CAN'T ANYBODY HERE PLAY DEFENSE?

Chuck Daly, who won two NBA titles with the Detroit Pistons, once said he always felt he had a three-day contract written in ice.

On the other hand, his players were wealthy young men with long-term contracts worth millions of dollars.

"But sometimes you've got to scream at them," Daly said, "because they're really no different than the children I coached back in high school in Pennsylvania 30 years ago. They all want to hear the crowd cheer."
The talented and wealthy Suns are no different. They may be on their way to a championship. They certainly need someone to scream at them. After a defeat as frustrating and unnecessary as the one to Seattle last Saturday, Paul Westphal should seriously consider a sterner tutorial approach. Westphal, who played on two title teams, knows better than most how swiftly things in the NBA can head south.

There is a dreadful air of finality about a game snatched away in the last five seconds. Especially if you are still celebrating the fact that it had just been apparently saved by Charles Barkley with a long, improbable jump shot from the side.

Perhaps Richard Dumas, the lavishly praised Suns rookie, understands that now. In the midst of a spectacular debut year, Dumas' natural offensive skills have been a revelation. His balletlike skills have been compared to those of both Julius Erving and Connie Hawkins in their primes.

The philosopher Nietzsche speaks of eternal return and the possibility that everything recurs as we once experienced it. For us Dumas is the famous man we all knew before he became famous. But now a serious flaw in his armor has been revealed. His lack of determination on defense was shown up by Derrick McKey of the Sonics in Seattle last Saturday.
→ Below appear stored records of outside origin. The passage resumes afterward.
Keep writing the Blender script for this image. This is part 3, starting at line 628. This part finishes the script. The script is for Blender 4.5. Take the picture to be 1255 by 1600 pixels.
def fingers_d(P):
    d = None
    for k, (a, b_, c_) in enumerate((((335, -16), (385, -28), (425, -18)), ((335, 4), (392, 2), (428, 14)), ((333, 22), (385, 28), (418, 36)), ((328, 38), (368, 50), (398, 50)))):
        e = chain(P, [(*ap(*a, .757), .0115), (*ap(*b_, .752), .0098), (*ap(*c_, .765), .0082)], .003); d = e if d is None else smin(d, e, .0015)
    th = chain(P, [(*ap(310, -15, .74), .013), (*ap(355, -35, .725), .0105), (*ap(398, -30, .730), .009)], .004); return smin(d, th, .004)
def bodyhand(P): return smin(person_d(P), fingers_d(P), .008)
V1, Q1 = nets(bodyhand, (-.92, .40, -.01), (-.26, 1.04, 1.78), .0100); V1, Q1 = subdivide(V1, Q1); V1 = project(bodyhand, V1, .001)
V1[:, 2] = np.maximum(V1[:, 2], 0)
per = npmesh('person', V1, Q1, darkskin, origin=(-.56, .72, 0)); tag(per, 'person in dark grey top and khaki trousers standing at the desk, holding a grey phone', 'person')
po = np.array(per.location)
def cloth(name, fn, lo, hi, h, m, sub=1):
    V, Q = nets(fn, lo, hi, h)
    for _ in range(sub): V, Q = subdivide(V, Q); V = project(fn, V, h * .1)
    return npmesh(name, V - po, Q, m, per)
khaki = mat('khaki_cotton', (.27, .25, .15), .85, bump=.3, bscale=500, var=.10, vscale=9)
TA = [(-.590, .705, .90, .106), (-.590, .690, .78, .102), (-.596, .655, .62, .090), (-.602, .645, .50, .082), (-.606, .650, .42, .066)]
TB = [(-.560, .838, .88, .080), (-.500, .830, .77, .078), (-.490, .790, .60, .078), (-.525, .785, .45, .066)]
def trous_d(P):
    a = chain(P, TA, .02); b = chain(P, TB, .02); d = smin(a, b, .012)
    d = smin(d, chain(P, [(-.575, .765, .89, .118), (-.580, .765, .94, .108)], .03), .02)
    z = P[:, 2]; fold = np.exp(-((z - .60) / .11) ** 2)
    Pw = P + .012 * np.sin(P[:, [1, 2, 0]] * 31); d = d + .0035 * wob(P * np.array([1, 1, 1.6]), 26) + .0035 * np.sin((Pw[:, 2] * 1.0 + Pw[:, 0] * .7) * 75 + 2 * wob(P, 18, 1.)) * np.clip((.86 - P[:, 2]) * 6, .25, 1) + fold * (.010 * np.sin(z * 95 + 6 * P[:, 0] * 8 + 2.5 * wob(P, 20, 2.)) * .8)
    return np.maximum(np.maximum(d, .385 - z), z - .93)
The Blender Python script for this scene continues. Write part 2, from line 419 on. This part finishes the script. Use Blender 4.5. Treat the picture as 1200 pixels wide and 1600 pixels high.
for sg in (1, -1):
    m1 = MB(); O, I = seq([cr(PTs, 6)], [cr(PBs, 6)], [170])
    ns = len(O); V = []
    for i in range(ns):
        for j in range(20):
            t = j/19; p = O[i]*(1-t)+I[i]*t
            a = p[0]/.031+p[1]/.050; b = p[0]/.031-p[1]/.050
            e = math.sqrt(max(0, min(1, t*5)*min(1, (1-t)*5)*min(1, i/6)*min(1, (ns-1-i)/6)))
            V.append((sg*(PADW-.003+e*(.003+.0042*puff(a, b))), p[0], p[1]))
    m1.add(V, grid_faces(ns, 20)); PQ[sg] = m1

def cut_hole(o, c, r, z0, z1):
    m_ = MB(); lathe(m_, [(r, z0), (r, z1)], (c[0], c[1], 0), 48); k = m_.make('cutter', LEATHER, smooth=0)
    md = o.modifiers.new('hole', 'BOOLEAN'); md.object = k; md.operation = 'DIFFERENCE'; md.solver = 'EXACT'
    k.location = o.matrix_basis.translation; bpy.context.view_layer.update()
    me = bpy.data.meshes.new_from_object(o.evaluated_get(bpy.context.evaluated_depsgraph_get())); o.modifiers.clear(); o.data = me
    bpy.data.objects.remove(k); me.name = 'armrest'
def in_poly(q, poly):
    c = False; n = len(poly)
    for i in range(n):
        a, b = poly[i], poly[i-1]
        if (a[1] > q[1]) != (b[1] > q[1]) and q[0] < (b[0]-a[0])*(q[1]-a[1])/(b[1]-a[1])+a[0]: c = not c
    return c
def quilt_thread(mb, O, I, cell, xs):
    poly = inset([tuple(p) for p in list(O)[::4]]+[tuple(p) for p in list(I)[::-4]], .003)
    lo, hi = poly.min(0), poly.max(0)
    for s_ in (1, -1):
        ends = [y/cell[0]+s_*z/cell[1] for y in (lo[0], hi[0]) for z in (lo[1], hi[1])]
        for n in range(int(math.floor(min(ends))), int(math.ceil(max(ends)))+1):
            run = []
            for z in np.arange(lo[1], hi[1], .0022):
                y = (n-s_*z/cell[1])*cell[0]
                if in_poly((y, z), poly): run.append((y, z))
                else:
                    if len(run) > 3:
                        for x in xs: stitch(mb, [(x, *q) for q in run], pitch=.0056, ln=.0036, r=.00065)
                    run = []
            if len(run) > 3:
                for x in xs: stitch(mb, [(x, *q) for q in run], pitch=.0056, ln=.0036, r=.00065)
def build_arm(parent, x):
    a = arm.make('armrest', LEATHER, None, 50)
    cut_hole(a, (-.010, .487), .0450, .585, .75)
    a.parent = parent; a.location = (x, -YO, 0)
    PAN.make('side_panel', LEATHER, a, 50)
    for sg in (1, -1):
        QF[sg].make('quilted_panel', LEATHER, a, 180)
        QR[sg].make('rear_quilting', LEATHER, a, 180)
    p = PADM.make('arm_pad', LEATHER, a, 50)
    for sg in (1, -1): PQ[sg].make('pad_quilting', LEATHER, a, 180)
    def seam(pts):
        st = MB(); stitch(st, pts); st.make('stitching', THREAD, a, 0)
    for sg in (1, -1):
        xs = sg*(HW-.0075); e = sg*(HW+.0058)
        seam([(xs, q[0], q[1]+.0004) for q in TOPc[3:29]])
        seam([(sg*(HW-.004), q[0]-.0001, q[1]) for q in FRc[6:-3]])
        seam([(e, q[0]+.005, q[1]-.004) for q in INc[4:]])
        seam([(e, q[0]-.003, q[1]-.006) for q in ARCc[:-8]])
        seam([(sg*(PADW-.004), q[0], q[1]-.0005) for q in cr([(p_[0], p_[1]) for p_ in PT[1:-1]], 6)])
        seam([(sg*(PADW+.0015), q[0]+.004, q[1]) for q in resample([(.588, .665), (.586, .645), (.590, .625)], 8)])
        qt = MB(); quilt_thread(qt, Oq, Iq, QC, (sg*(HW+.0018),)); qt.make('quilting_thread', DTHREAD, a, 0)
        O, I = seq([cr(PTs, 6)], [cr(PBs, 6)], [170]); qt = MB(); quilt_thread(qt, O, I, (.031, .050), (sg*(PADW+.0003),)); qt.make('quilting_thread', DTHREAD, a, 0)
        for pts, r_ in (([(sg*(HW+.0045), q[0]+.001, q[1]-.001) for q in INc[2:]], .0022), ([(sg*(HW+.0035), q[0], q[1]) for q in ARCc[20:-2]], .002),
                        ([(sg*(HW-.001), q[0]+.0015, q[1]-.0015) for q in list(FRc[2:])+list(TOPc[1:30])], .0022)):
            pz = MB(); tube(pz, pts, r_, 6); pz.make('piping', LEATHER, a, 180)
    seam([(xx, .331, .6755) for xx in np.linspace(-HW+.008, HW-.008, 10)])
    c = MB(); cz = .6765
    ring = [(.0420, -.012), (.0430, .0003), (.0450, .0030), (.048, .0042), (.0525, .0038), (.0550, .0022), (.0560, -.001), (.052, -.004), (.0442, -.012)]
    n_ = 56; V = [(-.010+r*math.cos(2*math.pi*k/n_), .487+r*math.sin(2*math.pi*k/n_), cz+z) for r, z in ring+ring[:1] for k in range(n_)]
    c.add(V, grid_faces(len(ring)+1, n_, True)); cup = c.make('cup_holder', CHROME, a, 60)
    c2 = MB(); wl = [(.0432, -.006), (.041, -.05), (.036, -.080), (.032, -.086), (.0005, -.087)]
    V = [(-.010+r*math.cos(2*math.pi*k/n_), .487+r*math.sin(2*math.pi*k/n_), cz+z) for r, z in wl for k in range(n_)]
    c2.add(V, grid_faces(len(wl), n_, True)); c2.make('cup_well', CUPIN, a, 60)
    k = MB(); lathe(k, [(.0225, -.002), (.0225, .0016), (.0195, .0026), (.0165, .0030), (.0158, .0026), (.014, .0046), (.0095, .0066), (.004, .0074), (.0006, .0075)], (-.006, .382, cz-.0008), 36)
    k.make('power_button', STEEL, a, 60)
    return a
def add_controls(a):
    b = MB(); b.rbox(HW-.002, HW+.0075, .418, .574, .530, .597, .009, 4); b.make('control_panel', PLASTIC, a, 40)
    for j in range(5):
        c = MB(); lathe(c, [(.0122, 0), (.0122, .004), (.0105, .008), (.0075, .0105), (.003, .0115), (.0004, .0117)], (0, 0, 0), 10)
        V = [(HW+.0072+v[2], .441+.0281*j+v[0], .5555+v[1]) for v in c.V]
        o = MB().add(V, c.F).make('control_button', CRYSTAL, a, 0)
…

McKey is not known for his aggressiveness on offense. Yet Dumas allowed him to dribble to the basket unimpeded to score the winning basket with five seconds left to play. It was shocking. It was made even more disheartening because Dumas made no apparent effort to outmuscle McKey and prevent the game's winning basket. When you watch it on replay, McKey simply takes an inbounds pass and dribbles, almost matter-of-factly, to the basket to sink the uncontested lay-up. What must Dumas have been thinking? Had he been ordered not to foul McKey and thus allow McKey to win the game with two free throws? But what sense does it make to allow him to make a simple lay-up?

In this situation, common sense dictates that, despite any edicts from Commissioner David Stern, you must level McKey and force him to win the game at the free-throw line.

McKey, a skinny, six-foot-ten forward, is now in his sixth year in the league. The book on him says he has good speed, can dribble with either hand and drive to the basket.

That's exactly what Dumas allowed him to do as the scoreboard lights changed to 95-94 in favor of the Sonics, with only four-tenths of a second to play. Also guilty of standing by without making an effort to stop McKey was Barkley, who was a mere step away, guarding Shawn Kemp. Why? With the game was on the line like this, there was no question as to whose man McKey was. He was everybody's man.

The Suns' nonchalant defense has been a matter of concern throughout the first half of the season. They seem to turn it on only in the fourth quarter of play. This time they didn't. The Sonics' victory lends new emphasis to these concerns.

Is this a Suns team that will win more than 60 games in convincing fashion and yet be driven to an early departure from the playoffs?

Dumas' shortcomings on defense have been covered up, because his speed and long arms have made it possible for him to collect an impressive number of steals every game.

His lapses have been camouflaged by Barkley, Dan Majerle, Danny Ainge and Kevin Johnson.

Let's hope this was simply a rookie mistake. If not, there is a real problem. If Dumas isn't anxious to play tough defense even on the single play in which the game is on the line, how can Westphal risk keeping him on the floor in the final moments of close games?

There are ample reasons to excuse Dumas. He is still learning the game. This is his first year in the league, and he only played two years at Oklahoma State. But this is the kind of mistake you shouldn't make even in high school. Certainly, Dumas had been given an object lesson in controlled mayhem earlier in that very game by Seattle's Shawn Kemp.

Dumas was about to put back a rebound in the final minute of the first half when Kemp grabbed him from behind and slammed him to the floor like a rag doll. Kemp collected a deliberate foul in the process, but Dumas was forced to get his points by sinking two free throws.

Ironically, one of the reasons Dumas got his chance in the lineup was the defensive shortcomings of Cedric Ceballos.